Scripts that build scenes

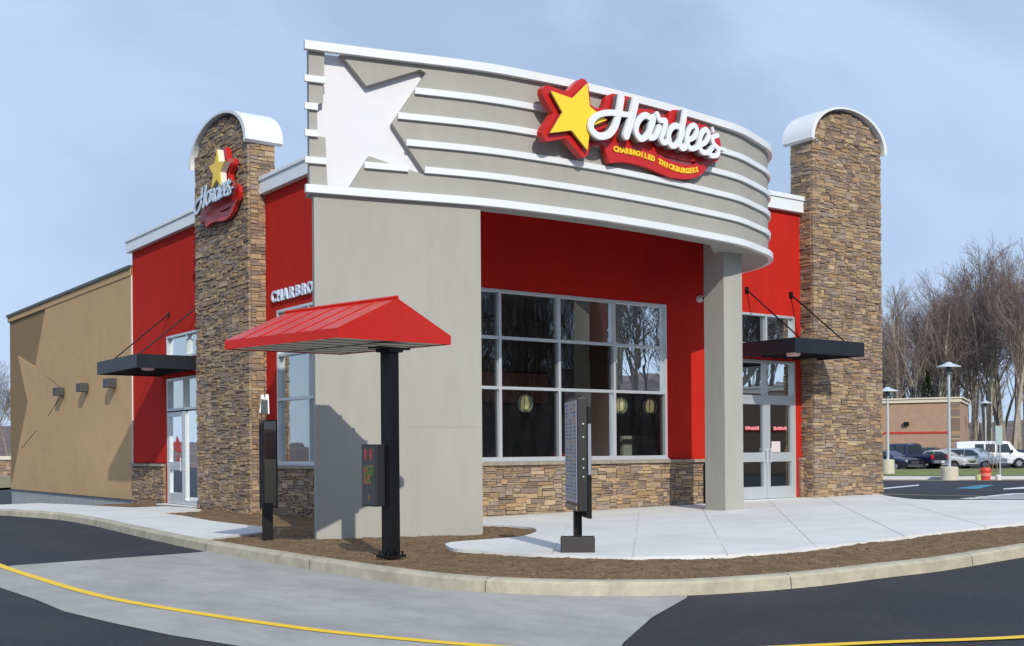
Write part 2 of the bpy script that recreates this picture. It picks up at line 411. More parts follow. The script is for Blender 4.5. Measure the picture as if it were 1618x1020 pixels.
fbox(m, fL, LD1, LD1+.1, -.2, .97, -.25, 0)
bp(m, 'side_wall', RED)
m = MB(); fbox(m, fL, YT, YT+.035, .0, 6.0, .01, .03); bp(m, 'expansion_strip', WHITE)
# rear tan wing
m = MB()
fbox(m, fL, YT+.001, YB, .0, 5.98, -.3, -.012)
m.box(XL+.3, 22.2, YB-.3, YB, 0, 5.98)
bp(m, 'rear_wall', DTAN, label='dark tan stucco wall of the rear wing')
# raised lighter star and its trail
star_px = [(75, 476), (57, 580), (30, 563), (45, 635), (18, 775)]
sp = [onX(a, b, XL) for a, b in star_px]
poly = [(YT+.002, .005), (YT+.002, 5.84)]+[(37.75, 5.84)]+[(p.y, max(p.z, .005)) for p in sp]
poly[-1] = (43.2, .005)
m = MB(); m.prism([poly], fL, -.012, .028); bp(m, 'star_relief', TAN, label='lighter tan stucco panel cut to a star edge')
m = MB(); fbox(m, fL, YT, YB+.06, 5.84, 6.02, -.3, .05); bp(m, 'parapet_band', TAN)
m = MB(); fbox(m, fL, YT, YB+.09, 6.02, 6.10, -.3, .09); bp(m, 'parapet_flashing', mat('dark_flashing', (.06, .07, .06), .5))
for a, b in [((35, 707), (57, 680)), ((75, 594), (95, 611)), ((76, 657), (97, 624))]:
    p = onX(*a, XL-.03); q = onX(*b, XL-.03); m = MB(); m.tube(p, q, .012, n=5); bp(m, 'shadow_edge_line', mat('shadow_edge_tone', (.20, .14, .08), .9))  # thin dark tubes stand for shadow and edge lines on the tan panel
m = MB(); fbox(m, fL, YT-.1, YB-.02, -.9, .0, -.3, -.03); bp(m, 'foundation', FOUND)
# body behind the walls: roof deck, back walls, interior
m = MB(); m.box(XL+.25, 22.5, YF+.25, YT, 6.0, 6.2); m.box(XL+.3, 22, YT, YB-.3, 5.5, 5.7); bp(m, 'roof', mat('roof_membrane', (.5, .5, .5), .8))
m = MB(); m.box(22.5, 22.7, YF+.01, YT, -.3, TOPR); m.box(XR+.001, 22.5, YF+.02, YF+.25, 0, TOPR); m.box(22, 22.2, YT+.01, YB-.31, -.3, 5.9); bp(m, 'far_wall', RED)
m = MB(); m.box(XL+.25, 22.5, YF+.25, YT, -.1, .04); bp(m, 'interior_floor', FLOORIN)
m = MB(); m.box(XL+.26, 22.0, 23.6, 23.8, .04, 6.0); m.box(22.0, 22.2, YF+.25, 23.6, .04, 6.0); bp(m, 'interior_wall', DARKIN)
m = MB(); m.box(XL+.26, 22.0, YF+.25, 23.6, 4.5, 4.6); bp(m, 'interior_ceiling', mat('ceiling_tile', (.25, .24, .22), .8))
m = MB(); fbox(m, fF, 17.29, 17.37, .02, .90, .10, .17); bp(m, 'downspout_boot', BLACK)
m = MB(); m.box(11.2, 12.4, 19.9, 20.0, .04, 2.3); bp(m, 'interior_partition', REDIN)
m = MB(); m.box(16.6, 18.1, 18.6, 18.7, .04, 1.5); bp(m, 'interior_partition', mat('pale_partition', (.5, .48, .44), .6))
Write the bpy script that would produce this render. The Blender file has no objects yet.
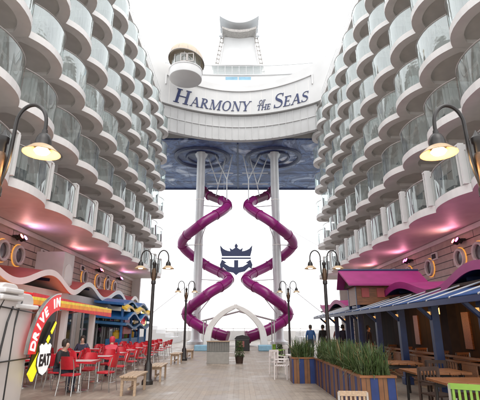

DESCRIPTION OF THE TASK -> Quote the material exactly. Pictures stay out.

COMPLETED TASK ->
Write part 2 of the bpy script that recreates this picture. It picks up at line 411. More parts follow. The script is for Blender 4.5. Measure the picture as if it were 1618x1020 pixels.
fbox(m, fL, LD1, LD1+.1, -.2, .97, -.25, 0)
bp(m, 'side_wall', RED)
m = MB(); fbox(m, fL, YT, YT+.035, .0, 6.0, .01, .03); bp(m, 'expansion_strip', WHITE)
# rear tan wing
m = MB()
fbox(m, fL, YT+.001, YB, .0, 5.98, -.3, -.012)
m.box(XL+.3, 22.2, YB-.3, YB, 0, 5.98)
bp(m, 'rear_wall', DTAN, label='dark tan stucco wall of the rear wing')
# raised lighter star and its trail
star_px = [(75, 476), (57, 580), (30, 563), (45, 635), (18, 775)]
sp = [onX(a, b, XL) for a, b in star_px]
poly = [(YT+.002, .005), (YT+.002, 5.84)]+[(37.75, 5.84)]+[(p.y, max(p.z, .005)) for p in sp]
poly[-1] = (43.2, .005)
m = MB(); m.prism([poly], fL, -.012, .028); bp(m, 'star_relief', TAN, label='lighter tan stucco panel cut to a star edge')
m = MB(); fbox(m, fL, YT, YB+.06, 5.84, 6.02, -.3, .05); bp(m, 'parapet_band', TAN)
m = MB(); fbox(m, fL, YT, YB+.09, 6.02, 6.10, -.3, .09); bp(m, 'parapet_flashing', mat('dark_flashing', (.06, .07, .06), .5))
for a, b in [((35, 707), (57, 680)), ((75, 594), (95, 611)), ((76, 657), (97, 624))]:
    p = onX(*a, XL-.03); q = onX(*b, XL-.03); m = MB(); m.tube(p, q, .012, n=5); bp(m, 'shadow_edge_line', mat('shadow_edge_tone', (.20, .14, .08), .9))  # thin dark tubes stand for shadow and edge lines on the tan panel
m = MB(); fbox(m, fL, YT-.1, YB-.02, -.9, .0, -.3, -.03); bp(m, 'foundation', FOUND)
# body behind the walls: roof deck, back walls, interior
m = MB(); m.box(XL+.25, 22.5, YF+.25, YT, 6.0, 6.2); m.box(XL+.3, 22, YT, YB-.3, 5.5, 5.7); bp(m, 'roof', mat('roof_membrane', (.5, .5, .5), .8))
m = MB(); m.box(22.5, 22.7, YF+.01, YT, -.3, TOPR); m.box(XR+.001, 22.5, YF+.02, YF+.25, 0, TOPR); m.box(22, 22.2, YT+.01, YB-.31, -.3, 5.9); bp(m, 'far_wall', RED)
m = MB(); m.box(XL+.25, 22.5, YF+.25, YT, -.1, .04); bp(m, 'interior_floor', FLOORIN)
m = MB(); m.box(XL+.26, 22.0, 23.6, 23.8, .04, 6.0); m.box(22.0, 22.2, YF+.25, 23.6, .04, 6.0); bp(m, 'interior_wall', DARKIN)
m = MB(); m.box(XL+.26, 22.0, YF+.25, 23.6, 4.5, 4.6); bp(m, 'interior_ceiling', mat('ceiling_tile', (.25, .24, .22), .8))
m = MB(); fbox(m, fF, 17.29, 17.37, .02, .90, .10, .17); bp(m, 'downspout_boot', BLACK)
m = MB(); m.box(11.2, 12.4, 19.9, 20.0, .04, 2.3); bp(m, 'interior_partition', REDIN)
m = MB(); m.box(16.6, 18.1, 18.6, 18.7, .04, 1.5); bp(m, 'interior_partition', mat('pale_partition', (.5, .48, .44), .6))
Write the bpy script that would produce this render. The Blender file has no objects yet.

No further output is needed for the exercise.